Importantly, Raya Dunayevskaya’s Marxist-Humanism cannot be confined to striving to, as you write, “see the oppressed in the context of class and class in the context of the oppressed and both in terms of agency.” It even goes further than placing “its emphasis on the understanding of the creative role played by the subjectivity of the exploited and oppressed peoples, to re-establish Marxism as an instrument for working-class self-emancipation rather than an abstract method of ahistorical ‘science.’” Dunayevskaya created and practiced a philosophy of human liberation based in movements for freedom as they arose and Marx’s philosophy of revolution in permanence. She insisted that revolutionary theorists’ task “first begins” by listening to and learning from these movements from practice. But it doesn’t end there. Philosophy—centered on an insistence on what it means to be a human being based on what she saw as Marx’s humanism and the revolutionary total uprooting that implies—is what must be developed and projected. In short, there must be a new relationship between the movements from practice and from theory.
In the last years of her life, Dunayevskaya was working on a book with the tentative title: Dialectics of Organization and Philosophy. A crucial part of that was drawing out the connection of the theory of revolutionary organization to Marx’s last decade and his concept of revolution in permanence. I will leave you with a quote from a 1984 radio interview with Dunayevskaya about three years before she died.

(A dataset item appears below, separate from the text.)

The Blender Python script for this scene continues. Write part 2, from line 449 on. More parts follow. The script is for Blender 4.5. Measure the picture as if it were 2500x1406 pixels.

The whole interview can be found in the last of her books published while she was living: Women’s Liberation and the Dialectics of Revolution: Reaching for the Future. I think it shows clearly that if being “contemporary” meant anything to her, it meant showing the limitations of that concept.
“People want to have a conclusion on the question of love—what is love, whether it’s physical, whether it’s emotional, whether it’s total, and all that sort of thing. But I don’t think it’s correct for us to try and solve it for others. I think what we have to do is create the conditions for everyone to be able to experiment with choices, in love, in the family—and I don’t think we’ll really have those choices until we get rid of capitalism….There is just no way of giving the answers from above. That is why I emphasize that the expression ‘revolution in permanence’ as Marx used it (Marx and not Trotsky’s ‘permanent revolution’) was not just a political expression, the overthrow of the old regime. That is only the first stage. Now that you’ve gotten rid of what is, what are you going to do to create the new?….So therefore you should know that the minute you win, your problems aren’t ended. That’s exactly what our age is facing: that the depth of the uprooting is not really seen, when it’s considered just a question of overthrowing the oppressor, not the creation of the new society. You must never forget that the revolution in permanence refers to you too, not just to the enemy, and that it has to be continuous after the day of the revolution and the conquest of power, as much as the day before.”
I hope that in the future, those of us who consider ourselves Marxist-Humanist can work more closely together, including discussing how a philosophy of revolution develops and meets our changing times to help us move forward to a revolution in permanence.